- WHAT YOU WILL DO: Using the records that appear below, write out exactly the lines from the one with "Build this scene" through the one with "CAM = np.array([0, 0, CAMZ])", keeping both end lines.

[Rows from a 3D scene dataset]
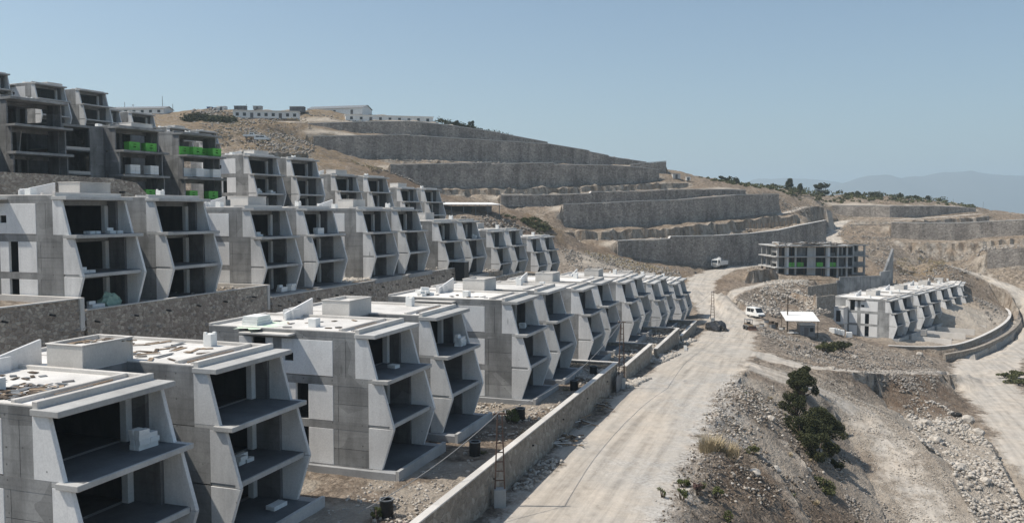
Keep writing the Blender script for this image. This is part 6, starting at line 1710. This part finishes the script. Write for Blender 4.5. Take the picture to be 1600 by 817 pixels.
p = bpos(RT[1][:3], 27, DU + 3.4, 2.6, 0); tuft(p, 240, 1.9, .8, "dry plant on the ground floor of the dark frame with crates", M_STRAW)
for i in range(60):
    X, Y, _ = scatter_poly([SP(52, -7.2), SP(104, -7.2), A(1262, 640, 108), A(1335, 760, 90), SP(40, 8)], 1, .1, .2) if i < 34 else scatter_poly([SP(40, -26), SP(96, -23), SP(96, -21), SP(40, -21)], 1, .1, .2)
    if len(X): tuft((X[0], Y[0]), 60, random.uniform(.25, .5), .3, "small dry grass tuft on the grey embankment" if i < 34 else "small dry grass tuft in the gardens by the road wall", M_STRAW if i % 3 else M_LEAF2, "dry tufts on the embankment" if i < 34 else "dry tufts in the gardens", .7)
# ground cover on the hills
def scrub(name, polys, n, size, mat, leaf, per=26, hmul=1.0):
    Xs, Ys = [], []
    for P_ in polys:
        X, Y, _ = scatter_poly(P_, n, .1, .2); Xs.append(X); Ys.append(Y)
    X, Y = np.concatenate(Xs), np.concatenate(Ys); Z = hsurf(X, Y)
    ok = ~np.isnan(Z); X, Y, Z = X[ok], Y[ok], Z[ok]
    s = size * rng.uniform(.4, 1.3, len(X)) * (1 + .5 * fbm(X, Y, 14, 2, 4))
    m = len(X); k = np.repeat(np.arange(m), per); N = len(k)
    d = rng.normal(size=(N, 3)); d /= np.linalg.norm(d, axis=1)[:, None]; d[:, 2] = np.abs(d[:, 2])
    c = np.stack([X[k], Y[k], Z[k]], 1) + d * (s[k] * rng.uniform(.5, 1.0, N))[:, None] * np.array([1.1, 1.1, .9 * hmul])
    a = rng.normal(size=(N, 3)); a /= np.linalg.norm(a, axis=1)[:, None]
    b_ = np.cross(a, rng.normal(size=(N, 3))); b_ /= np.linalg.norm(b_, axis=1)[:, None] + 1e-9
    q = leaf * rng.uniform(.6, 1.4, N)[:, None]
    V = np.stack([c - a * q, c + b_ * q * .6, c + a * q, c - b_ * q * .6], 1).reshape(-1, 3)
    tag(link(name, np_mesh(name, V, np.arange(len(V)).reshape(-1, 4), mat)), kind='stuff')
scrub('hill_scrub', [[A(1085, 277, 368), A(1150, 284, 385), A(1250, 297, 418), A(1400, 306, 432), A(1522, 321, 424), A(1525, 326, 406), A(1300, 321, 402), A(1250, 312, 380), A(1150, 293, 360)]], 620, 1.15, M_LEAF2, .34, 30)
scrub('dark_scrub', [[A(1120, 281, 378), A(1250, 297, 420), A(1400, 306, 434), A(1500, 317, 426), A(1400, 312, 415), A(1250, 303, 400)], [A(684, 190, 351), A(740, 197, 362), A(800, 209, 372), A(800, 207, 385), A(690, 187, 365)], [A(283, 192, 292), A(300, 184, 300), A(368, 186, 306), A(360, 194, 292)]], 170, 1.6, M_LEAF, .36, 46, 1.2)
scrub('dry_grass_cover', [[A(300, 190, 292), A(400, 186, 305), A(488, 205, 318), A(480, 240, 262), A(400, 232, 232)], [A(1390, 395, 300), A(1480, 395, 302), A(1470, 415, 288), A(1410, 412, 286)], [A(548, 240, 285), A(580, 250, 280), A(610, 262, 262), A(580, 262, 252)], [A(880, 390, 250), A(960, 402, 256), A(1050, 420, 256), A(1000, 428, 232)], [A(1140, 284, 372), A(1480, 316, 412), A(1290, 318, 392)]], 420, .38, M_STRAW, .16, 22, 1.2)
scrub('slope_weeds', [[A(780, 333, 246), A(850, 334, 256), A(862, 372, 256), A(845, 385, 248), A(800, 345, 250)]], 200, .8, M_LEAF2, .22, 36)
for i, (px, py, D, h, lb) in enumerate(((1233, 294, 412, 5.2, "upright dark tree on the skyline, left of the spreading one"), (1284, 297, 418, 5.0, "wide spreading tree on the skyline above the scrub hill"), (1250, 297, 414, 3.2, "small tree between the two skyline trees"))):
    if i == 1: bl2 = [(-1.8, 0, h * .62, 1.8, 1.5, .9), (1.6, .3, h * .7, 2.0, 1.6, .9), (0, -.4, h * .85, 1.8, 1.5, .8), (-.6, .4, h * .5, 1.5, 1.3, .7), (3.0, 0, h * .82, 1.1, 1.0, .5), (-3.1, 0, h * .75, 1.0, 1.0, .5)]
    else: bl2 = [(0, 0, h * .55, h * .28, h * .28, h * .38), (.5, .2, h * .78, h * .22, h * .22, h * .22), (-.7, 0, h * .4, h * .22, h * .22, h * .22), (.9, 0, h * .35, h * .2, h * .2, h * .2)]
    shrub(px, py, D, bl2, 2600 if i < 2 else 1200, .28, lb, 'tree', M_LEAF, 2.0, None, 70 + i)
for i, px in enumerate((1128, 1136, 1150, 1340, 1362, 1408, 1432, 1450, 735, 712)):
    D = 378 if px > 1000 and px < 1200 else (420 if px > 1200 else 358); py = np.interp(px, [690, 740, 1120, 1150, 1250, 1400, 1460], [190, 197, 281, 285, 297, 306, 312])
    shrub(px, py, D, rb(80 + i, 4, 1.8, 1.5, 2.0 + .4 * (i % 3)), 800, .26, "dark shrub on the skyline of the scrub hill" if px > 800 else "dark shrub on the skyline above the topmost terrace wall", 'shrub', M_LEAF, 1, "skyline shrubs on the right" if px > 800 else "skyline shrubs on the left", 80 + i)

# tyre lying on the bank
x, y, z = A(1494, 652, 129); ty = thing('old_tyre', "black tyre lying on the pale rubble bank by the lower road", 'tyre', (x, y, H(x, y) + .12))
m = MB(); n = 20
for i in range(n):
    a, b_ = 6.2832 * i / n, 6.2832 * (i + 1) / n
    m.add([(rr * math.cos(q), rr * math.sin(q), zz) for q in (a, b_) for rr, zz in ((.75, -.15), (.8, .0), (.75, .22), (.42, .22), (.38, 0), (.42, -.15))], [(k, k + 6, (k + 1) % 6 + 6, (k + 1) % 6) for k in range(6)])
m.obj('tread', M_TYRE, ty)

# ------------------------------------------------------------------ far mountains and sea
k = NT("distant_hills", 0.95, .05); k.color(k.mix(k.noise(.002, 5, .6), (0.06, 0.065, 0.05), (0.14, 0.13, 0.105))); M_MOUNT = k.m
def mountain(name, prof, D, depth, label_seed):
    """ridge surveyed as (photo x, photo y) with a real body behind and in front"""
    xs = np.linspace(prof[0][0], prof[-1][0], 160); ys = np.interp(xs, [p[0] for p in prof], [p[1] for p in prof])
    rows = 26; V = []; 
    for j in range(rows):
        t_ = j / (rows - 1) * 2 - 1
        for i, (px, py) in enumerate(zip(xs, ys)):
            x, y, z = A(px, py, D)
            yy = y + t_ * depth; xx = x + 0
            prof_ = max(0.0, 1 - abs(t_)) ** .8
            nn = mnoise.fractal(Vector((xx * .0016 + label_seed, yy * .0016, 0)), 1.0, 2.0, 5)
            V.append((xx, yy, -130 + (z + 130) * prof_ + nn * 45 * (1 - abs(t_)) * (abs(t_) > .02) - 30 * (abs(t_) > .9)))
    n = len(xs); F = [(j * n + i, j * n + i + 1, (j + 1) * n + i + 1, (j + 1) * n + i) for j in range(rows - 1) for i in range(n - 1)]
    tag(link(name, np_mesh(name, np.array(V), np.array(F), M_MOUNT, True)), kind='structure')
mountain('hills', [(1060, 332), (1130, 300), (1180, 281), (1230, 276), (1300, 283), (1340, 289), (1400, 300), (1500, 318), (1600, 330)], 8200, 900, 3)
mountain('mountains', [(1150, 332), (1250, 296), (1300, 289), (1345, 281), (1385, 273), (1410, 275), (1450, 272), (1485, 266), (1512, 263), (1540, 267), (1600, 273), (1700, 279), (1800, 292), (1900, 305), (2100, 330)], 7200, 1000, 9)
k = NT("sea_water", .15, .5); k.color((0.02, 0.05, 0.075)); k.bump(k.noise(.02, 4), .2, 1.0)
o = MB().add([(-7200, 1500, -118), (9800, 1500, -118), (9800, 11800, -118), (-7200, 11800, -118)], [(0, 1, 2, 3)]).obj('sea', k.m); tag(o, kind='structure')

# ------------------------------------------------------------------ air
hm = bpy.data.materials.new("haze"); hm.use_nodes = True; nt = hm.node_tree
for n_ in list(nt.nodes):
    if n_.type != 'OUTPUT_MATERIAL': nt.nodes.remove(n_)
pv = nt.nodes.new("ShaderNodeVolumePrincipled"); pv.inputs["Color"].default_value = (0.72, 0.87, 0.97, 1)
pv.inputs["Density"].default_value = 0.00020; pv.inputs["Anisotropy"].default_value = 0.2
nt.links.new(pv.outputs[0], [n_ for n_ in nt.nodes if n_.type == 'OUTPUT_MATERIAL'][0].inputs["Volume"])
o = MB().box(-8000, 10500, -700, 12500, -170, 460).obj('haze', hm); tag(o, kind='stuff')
...
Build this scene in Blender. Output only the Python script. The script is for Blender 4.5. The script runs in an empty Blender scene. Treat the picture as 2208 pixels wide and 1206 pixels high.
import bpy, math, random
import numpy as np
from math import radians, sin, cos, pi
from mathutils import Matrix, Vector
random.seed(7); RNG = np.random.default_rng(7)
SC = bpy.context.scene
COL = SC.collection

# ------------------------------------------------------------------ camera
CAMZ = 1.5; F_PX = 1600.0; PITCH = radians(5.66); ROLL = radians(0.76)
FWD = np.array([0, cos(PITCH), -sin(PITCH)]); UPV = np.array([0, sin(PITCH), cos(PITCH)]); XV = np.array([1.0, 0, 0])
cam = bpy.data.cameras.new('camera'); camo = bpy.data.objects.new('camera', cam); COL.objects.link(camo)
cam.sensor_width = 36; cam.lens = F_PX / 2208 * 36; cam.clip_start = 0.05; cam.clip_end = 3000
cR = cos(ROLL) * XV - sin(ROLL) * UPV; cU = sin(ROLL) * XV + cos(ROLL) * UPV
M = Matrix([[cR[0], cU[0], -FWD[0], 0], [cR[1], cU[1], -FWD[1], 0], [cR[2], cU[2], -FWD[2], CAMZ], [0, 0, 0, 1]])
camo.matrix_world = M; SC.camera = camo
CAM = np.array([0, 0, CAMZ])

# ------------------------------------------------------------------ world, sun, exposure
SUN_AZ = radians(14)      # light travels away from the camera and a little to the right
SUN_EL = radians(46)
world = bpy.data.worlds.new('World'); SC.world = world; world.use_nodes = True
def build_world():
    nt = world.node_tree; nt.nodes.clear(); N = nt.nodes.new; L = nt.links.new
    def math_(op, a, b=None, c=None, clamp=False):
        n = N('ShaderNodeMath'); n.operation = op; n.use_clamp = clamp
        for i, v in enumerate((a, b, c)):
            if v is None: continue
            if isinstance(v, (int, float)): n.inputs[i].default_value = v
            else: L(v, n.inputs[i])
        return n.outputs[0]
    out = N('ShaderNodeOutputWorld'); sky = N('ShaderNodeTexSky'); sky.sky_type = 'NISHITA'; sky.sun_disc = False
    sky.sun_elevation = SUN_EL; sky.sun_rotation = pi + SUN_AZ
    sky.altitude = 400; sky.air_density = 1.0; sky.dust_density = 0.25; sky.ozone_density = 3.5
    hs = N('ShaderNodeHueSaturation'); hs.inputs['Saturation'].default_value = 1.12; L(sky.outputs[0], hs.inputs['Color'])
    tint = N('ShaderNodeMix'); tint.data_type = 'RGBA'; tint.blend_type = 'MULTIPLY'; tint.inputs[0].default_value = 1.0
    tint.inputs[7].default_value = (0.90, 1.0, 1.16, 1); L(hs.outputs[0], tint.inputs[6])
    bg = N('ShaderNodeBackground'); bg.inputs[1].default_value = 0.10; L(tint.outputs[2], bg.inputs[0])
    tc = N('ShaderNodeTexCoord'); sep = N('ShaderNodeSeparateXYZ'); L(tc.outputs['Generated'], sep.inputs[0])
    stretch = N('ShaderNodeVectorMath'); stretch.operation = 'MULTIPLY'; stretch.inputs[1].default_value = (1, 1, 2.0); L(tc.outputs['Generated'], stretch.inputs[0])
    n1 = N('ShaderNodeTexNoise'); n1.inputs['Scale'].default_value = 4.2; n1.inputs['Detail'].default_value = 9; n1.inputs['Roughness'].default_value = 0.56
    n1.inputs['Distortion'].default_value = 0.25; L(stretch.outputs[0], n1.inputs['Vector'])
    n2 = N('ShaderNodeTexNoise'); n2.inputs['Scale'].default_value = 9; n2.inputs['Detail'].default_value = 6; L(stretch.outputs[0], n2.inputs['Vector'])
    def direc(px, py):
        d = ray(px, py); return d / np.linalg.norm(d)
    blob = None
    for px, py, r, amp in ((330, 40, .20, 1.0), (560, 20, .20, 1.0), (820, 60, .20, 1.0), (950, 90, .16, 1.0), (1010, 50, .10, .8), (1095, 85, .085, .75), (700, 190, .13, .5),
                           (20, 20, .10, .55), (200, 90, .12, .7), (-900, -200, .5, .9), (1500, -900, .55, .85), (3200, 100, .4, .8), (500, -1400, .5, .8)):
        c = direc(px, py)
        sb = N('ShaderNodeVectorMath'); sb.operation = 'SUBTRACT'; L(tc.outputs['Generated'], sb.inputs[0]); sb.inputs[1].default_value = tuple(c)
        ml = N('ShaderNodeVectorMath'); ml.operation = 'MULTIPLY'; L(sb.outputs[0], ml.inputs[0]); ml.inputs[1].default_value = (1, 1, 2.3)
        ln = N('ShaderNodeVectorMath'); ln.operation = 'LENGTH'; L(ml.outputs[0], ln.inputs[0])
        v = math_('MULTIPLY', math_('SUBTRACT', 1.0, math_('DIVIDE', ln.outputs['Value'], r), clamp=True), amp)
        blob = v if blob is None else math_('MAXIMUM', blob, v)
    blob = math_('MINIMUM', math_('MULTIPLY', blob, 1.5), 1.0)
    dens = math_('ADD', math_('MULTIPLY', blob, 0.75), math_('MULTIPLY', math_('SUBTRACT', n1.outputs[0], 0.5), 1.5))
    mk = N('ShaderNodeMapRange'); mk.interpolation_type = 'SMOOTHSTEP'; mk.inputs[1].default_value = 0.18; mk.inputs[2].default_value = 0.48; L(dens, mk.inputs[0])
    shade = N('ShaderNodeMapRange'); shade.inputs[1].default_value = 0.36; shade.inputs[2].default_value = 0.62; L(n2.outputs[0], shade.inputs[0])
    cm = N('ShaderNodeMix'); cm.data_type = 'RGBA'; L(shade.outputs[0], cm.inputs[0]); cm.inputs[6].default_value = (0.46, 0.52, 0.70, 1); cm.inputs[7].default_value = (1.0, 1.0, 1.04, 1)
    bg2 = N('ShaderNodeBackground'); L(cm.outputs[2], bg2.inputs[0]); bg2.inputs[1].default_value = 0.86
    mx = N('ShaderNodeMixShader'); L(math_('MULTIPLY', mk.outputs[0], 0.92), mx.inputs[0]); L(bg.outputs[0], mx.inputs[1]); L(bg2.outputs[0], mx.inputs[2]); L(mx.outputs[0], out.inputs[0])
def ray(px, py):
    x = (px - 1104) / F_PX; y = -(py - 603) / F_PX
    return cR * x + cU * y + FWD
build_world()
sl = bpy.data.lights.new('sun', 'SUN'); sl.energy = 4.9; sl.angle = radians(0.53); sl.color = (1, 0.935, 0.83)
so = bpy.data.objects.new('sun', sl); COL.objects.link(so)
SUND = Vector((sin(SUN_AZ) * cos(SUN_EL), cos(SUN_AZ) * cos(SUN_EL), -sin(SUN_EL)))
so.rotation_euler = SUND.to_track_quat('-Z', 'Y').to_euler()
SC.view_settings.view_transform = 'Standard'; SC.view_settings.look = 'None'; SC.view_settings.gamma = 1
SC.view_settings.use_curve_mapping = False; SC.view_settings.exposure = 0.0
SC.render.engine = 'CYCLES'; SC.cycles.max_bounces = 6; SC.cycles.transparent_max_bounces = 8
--
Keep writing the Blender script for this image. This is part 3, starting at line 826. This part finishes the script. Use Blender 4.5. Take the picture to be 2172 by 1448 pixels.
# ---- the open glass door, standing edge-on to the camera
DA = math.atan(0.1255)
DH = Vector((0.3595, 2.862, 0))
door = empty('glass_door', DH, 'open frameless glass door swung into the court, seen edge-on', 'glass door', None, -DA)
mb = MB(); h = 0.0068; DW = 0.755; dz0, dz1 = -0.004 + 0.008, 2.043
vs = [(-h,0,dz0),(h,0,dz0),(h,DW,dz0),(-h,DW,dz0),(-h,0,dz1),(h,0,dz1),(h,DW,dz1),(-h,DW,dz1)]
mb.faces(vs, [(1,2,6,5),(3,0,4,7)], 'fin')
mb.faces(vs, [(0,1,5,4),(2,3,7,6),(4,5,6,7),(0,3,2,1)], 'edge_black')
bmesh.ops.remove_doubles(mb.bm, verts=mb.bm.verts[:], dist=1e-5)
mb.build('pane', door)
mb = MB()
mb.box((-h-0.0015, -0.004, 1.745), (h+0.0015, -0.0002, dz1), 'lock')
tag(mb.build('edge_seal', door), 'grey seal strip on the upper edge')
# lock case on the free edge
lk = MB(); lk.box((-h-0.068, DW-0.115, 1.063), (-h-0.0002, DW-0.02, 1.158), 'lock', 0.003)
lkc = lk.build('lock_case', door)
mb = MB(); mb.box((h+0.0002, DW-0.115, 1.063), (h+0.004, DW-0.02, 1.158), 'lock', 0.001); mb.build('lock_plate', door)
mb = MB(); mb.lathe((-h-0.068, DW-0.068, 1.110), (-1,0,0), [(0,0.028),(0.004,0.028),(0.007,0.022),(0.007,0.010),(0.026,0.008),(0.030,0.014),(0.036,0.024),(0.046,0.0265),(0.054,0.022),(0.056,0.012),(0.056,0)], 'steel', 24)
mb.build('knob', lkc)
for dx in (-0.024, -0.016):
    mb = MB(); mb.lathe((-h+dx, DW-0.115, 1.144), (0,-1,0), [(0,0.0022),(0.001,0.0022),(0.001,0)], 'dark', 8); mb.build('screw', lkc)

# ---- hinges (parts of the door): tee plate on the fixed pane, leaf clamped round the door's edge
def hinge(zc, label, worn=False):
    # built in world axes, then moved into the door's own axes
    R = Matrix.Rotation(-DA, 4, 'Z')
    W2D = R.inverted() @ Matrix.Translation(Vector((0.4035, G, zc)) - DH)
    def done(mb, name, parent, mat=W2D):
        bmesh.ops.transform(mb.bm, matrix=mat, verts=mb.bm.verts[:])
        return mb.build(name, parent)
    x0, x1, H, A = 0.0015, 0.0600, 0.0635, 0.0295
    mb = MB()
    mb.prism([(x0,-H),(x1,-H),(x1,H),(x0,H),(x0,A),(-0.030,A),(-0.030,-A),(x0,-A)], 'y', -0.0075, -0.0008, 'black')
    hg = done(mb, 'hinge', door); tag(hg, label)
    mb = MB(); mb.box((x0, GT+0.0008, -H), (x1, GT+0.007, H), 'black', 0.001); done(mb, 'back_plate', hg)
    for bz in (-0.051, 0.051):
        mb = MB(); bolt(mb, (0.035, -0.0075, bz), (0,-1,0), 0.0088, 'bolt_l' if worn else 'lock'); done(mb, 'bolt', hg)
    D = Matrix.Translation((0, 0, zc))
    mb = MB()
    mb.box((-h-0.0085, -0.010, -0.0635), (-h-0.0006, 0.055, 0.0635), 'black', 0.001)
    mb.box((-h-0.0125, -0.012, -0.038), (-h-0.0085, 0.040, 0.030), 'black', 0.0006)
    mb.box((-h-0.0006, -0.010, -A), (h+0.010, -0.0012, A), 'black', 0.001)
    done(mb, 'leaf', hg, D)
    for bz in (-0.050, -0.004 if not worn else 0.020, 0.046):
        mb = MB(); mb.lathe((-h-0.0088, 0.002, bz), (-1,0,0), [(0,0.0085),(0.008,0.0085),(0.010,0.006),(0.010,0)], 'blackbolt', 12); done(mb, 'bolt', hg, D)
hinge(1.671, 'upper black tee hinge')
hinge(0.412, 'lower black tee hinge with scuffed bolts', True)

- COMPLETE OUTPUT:
Build this scene in Blender. Output only the Python script. The script is for Blender 4.5. The script runs in an empty Blender scene. Treat the picture as 2208 pixels wide and 1206 pixels high.
import bpy, math, random
import numpy as np
from math import radians, sin, cos, pi
from mathutils import Matrix, Vector
random.seed(7); RNG = np.random.default_rng(7)
SC = bpy.context.scene
COL = SC.collection

# ------------------------------------------------------------------ camera
CAMZ = 1.5; F_PX = 1600.0; PITCH = radians(5.66); ROLL = radians(0.76)
FWD = np.array([0, cos(PITCH), -sin(PITCH)]); UPV = np.array([0, sin(PITCH), cos(PITCH)]); XV = np.array([1.0, 0, 0])
cam = bpy.data.cameras.new('camera'); camo = bpy.data.objects.new('camera', cam); COL.objects.link(camo)
cam.sensor_width = 36; cam.lens = F_PX / 2208 * 36; cam.clip_start = 0.05; cam.clip_end = 3000
cR = cos(ROLL) * XV - sin(ROLL) * UPV; cU = sin(ROLL) * XV + cos(ROLL) * UPV
M = Matrix([[cR[0], cU[0], -FWD[0], 0], [cR[1], cU[1], -FWD[1], 0], [cR[2], cU[2], -FWD[2], CAMZ], [0, 0, 0, 1]])
camo.matrix_world = M; SC.camera = camo
CAM = np.array([0, 0, CAMZ])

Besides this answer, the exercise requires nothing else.